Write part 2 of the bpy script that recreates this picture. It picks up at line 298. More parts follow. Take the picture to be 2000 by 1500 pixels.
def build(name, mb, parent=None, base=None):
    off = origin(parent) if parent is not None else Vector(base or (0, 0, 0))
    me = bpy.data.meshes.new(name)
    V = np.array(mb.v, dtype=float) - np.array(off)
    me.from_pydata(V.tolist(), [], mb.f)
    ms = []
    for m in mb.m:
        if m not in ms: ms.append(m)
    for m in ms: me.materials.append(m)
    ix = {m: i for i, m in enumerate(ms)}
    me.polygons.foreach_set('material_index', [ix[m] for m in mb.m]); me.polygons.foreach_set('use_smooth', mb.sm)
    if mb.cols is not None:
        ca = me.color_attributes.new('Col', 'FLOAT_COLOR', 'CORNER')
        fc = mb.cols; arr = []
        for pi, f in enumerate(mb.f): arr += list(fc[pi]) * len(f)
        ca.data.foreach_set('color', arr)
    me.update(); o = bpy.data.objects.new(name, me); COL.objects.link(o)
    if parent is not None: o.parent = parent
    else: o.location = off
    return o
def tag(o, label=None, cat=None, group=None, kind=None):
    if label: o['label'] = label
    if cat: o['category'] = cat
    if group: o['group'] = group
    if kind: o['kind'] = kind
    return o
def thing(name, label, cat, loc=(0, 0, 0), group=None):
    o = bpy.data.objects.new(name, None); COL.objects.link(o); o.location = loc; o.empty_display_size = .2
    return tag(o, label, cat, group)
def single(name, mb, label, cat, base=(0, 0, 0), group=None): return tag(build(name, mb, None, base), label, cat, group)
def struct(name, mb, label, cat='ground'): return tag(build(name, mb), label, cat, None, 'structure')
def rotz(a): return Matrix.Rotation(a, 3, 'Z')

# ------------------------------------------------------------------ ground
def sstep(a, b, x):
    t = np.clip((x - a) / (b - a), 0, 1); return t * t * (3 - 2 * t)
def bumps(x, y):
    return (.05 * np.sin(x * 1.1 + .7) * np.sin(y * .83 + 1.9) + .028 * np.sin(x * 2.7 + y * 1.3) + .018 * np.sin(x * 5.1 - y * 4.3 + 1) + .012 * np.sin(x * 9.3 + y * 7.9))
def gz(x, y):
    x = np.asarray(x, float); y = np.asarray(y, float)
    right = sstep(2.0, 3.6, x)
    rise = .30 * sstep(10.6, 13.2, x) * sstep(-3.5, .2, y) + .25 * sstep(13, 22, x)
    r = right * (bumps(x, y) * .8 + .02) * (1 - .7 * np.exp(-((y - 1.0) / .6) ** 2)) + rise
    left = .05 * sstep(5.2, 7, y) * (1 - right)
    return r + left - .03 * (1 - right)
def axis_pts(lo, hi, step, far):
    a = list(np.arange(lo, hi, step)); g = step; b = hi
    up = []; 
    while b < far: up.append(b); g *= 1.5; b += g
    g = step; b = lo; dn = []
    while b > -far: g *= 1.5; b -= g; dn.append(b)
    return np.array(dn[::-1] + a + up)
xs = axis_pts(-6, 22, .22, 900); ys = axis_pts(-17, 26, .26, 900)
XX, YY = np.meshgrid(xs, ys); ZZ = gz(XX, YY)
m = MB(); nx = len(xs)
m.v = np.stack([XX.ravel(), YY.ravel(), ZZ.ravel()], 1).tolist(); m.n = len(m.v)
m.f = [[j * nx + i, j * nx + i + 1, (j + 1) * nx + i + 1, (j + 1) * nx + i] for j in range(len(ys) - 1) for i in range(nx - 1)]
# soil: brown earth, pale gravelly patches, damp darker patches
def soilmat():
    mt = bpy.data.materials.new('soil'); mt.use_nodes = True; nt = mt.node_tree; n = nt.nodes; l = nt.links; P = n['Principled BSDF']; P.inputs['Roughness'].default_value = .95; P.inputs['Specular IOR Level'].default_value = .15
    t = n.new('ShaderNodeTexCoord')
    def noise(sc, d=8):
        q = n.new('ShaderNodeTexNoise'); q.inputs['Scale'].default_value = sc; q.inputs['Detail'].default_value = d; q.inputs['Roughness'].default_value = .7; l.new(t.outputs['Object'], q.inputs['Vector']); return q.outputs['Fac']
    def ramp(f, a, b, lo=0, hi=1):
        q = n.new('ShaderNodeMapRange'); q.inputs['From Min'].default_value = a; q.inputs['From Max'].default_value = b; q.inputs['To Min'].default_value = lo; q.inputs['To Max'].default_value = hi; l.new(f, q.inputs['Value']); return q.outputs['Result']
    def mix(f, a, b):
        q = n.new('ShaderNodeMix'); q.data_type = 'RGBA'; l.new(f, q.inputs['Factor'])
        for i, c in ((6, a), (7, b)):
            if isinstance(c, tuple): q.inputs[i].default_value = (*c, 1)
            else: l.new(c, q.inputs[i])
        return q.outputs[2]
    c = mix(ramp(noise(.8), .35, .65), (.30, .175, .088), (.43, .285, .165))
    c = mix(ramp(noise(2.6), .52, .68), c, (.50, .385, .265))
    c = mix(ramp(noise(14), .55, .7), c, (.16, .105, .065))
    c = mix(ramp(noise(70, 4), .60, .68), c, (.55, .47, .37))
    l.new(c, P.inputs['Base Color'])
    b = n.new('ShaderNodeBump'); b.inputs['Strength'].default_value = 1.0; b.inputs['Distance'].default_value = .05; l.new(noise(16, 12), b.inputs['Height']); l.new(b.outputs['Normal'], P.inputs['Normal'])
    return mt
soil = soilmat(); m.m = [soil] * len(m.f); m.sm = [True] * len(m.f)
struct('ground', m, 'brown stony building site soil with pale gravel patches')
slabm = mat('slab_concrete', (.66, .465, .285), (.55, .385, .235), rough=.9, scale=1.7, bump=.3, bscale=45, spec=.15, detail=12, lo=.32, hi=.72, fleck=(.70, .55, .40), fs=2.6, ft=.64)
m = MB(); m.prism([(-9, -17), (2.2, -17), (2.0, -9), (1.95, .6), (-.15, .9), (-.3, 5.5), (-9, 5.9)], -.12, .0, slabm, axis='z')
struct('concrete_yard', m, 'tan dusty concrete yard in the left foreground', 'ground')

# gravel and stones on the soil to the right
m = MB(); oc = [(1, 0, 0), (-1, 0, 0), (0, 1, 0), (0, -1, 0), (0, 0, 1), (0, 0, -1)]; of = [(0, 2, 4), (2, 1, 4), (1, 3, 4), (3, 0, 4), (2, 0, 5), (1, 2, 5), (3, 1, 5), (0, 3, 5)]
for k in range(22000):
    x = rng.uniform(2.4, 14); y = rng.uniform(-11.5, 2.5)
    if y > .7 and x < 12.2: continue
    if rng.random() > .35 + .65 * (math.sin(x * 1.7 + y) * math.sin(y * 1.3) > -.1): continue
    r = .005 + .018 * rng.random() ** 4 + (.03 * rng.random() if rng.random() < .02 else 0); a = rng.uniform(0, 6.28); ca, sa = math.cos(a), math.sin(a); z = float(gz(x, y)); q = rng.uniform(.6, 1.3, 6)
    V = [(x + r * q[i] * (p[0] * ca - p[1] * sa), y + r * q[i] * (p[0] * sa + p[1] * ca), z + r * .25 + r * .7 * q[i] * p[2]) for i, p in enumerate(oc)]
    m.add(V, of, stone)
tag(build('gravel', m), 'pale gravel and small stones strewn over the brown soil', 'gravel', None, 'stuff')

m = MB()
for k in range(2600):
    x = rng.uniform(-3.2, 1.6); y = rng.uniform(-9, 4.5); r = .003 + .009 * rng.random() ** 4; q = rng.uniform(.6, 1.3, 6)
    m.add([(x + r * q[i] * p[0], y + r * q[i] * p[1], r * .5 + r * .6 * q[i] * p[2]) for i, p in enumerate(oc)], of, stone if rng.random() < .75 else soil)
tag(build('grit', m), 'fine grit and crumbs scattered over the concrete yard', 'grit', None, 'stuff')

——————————

**Problem to work on:**
Type the whole listing again, unaltered.

**The response:**
Write part 2 of the bpy script that recreates this picture. It picks up at line 298. More parts follow. Take the picture to be 2000 by 1500 pixels.
def build(name, mb, parent=None, base=None):
    off = origin(parent) if parent is not None else Vector(base or (0, 0, 0))
    me = bpy.data.meshes.new(name)
    V = np.array(mb.v, dtype=float) - np.array(off)
    me.from_pydata(V.tolist(), [], mb.f)
    ms = []
    for m in mb.m:
        if m not in ms: ms.append(m)
    for m in ms: me.materials.append(m)
    ix = {m: i for i, m in enumerate(ms)}
    me.polygons.foreach_set('material_index', [ix[m] for m in mb.m]); me.polygons.foreach_set('use_smooth', mb.sm)
    if mb.cols is not None:
        ca = me.color_attributes.new('Col', 'FLOAT_COLOR', 'CORNER')
        fc = mb.cols; arr = []
        for pi, f in enumerate(mb.f): arr += list(fc[pi]) * len(f)
        ca.data.foreach_set('color', arr)
    me.update(); o = bpy.data.objects.new(name, me); COL.objects.link(o)
    if parent is not None: o.parent = parent
    else: o.location = off
    return o
def tag(o, label=None, cat=None, group=None, kind=None):
    if label: o['label'] = label
    if cat: o['category'] = cat
    if group: o['group'] = group
    if kind: o['kind'] = kind
    return o
def thing(name, label, cat, loc=(0, 0, 0), group=None):
    o = bpy.data.objects.new(name, None); COL.objects.link(o); o.location = loc; o.empty_display_size = .2
    return tag(o, label, cat, group)
def single(name, mb, label, cat, base=(0, 0, 0), group=None): return tag(build(name, mb, None, base), label, cat, group)
def struct(name, mb, label, cat='ground'): return tag(build(name, mb), label, cat, None, 'structure')
def rotz(a): return Matrix.Rotation(a, 3, 'Z')

# ------------------------------------------------------------------ ground
def sstep(a, b, x):
    t = np.clip((x - a) / (b - a), 0, 1); return t * t * (3 - 2 * t)
def bumps(x, y):
    return (.05 * np.sin(x * 1.1 + .7) * np.sin(y * .83 + 1.9) + .028 * np.sin(x * 2.7 + y * 1.3) + .018 * np.sin(x * 5.1 - y * 4.3 + 1) + .012 * np.sin(x * 9.3 + y * 7.9))
def gz(x, y):
    x = np.asarray(x, float); y = np.asarray(y, float)
    right = sstep(2.0, 3.6, x)
    rise = .30 * sstep(10.6, 13.2, x) * sstep(-3.5, .2, y) + .25 * sstep(13, 22, x)
    r = right * (bumps(x, y) * .8 + .02) * (1 - .7 * np.exp(-((y - 1.0) / .6) ** 2)) + rise
    left = .05 * sstep(5.2, 7, y) * (1 - right)
    return r + left - .03 * (1 - right)
def axis_pts(lo, hi, step, far):
    a = list(np.arange(lo, hi, step)); g = step; b = hi
    up = []; 
    while b < far: up.append(b); g *= 1.5; b += g
    g = step; b = lo; dn = []
    while b > -far: g *= 1.5; b -= g; dn.append(b)
    return np.array(dn[::-1] + a + up)
xs = axis_pts(-6, 22, .22, 900); ys = axis_pts(-17, 26, .26, 900)
XX, YY = np.meshgrid(xs, ys); ZZ = gz(XX, YY)
m = MB(); nx = len(xs)
m.v = np.stack([XX.ravel(), YY.ravel(), ZZ.ravel()], 1).tolist(); m.n = len(m.v)
m.f = [[j * nx + i, j * nx + i + 1, (j + 1) * nx + i + 1, (j + 1) * nx + i] for j in range(len(ys) - 1) for i in range(nx - 1)]
# soil: brown earth, pale gravelly patches, damp darker patches
def soilmat():
    mt = bpy.data.materials.new('soil'); mt.use_nodes = True; nt = mt.node_tree; n = nt.nodes; l = nt.links; P = n['Principled BSDF']; P.inputs['Roughness'].default_value = .95; P.inputs['Specular IOR Level'].default_value = .15
    t = n.new('ShaderNodeTexCoord')
    def noise(sc, d=8):
        q = n.new('ShaderNodeTexNoise'); q.inputs['Scale'].default_value = sc; q.inputs['Detail'].default_value = d; q.inputs['Roughness'].default_value = .7; l.new(t.outputs['Object'], q.inputs['Vector']); return q.outputs['Fac']
    def ramp(f, a, b, lo=0, hi=1):
        q = n.new('ShaderNodeMapRange'); q.inputs['From Min'].default_value = a; q.inputs['From Max'].default_value = b; q.inputs['To Min'].default_value = lo; q.inputs['To Max'].default_value = hi; l.new(f, q.inputs['Value']); return q.outputs['Result']
    def mix(f, a, b):
        q = n.new('ShaderNodeMix'); q.data_type = 'RGBA'; l.new(f, q.inputs['Factor'])
        for i, c in ((6, a), (7, b)):
            if isinstance(c, tuple): q.inputs[i].default_value = (*c, 1)
            else: l.new(c, q.inputs[i])
        return q.outputs[2]
    c = mix(ramp(noise(.8), .35, .65), (.30, .175, .088), (.43, .285, .165))
    c = mix(ramp(noise(2.6), .52, .68), c, (.50, .385, .265))
    c = mix(ramp(noise(14), .55, .7), c, (.16, .105, .065))
    c = mix(ramp(noise(70, 4), .60, .68), c, (.55, .47, .37))
    l.new(c, P.inputs['Base Color'])
    b = n.new('ShaderNodeBump'); b.inputs['Strength'].default_value = 1.0; b.inputs['Distance'].default_value = .05; l.new(noise(16, 12), b.inputs['Height']); l.new(b.outputs['Normal'], P.inputs['Normal'])
    return mt
soil = soilmat(); m.m = [soil] * len(m.f); m.sm = [True] * len(m.f)
struct('ground', m, 'brown stony building site soil with pale gravel patches')
slabm = mat('slab_concrete', (.66, .465, .285), (.55, .385, .235), rough=.9, scale=1.7, bump=.3, bscale=45, spec=.15, detail=12, lo=.32, hi=.72, fleck=(.70, .55, .40), fs=2.6, ft=.64)
m = MB(); m.prism([(-9, -17), (2.2, -17), (2.0, -9), (1.95, .6), (-.15, .9), (-.3, 5.5), (-9, 5.9)], -.12, .0, slabm, axis='z')
struct('concrete_yard', m, 'tan dusty concrete yard in the left foreground', 'ground')

# gravel and stones on the soil to the right
m = MB(); oc = [(1, 0, 0), (-1, 0, 0), (0, 1, 0), (0, -1, 0), (0, 0, 1), (0, 0, -1)]; of = [(0, 2, 4), (2, 1, 4), (1, 3, 4), (3, 0, 4), (2, 0, 5), (1, 2, 5), (3, 1, 5), (0, 3, 5)]
for k in range(22000):
    x = rng.uniform(2.4, 14); y = rng.uniform(-11.5, 2.5)
    if y > .7 and x < 12.2: continue
    if rng.random() > .35 + .65 * (math.sin(x * 1.7 + y) * math.sin(y * 1.3) > -.1): continue
    r = .005 + .018 * rng.random() ** 4 + (.03 * rng.random() if rng.random() < .02 else 0); a = rng.uniform(0, 6.28); ca, sa = math.cos(a), math.sin(a); z = float(gz(x, y)); q = rng.uniform(.6, 1.3, 6)
    V = [(x + r * q[i] * (p[0] * ca - p[1] * sa), y + r * q[i] * (p[0] * sa + p[1] * ca), z + r * .25 + r * .7 * q[i] * p[2]) for i, p in enumerate(oc)]
    m.add(V, of, stone)
tag(build('gravel', m), 'pale gravel and small stones strewn over the brown soil', 'gravel', None, 'stuff')

m = MB()
for k in range(2600):
    x = rng.uniform(-3.2, 1.6); y = rng.uniform(-9, 4.5); r = .003 + .009 * rng.random() ** 4; q = rng.uniform(.6, 1.3, 6)
    m.add([(x + r * q[i] * p[0], y + r * q[i] * p[1], r * .5 + r * .6 * q[i] * p[2]) for i, p in enumerate(oc)], of, stone if rng.random() < .75 else soil)
tag(build('grit', m), 'fine grit and crumbs scattered over the concrete yard', 'grit', None, 'stuff')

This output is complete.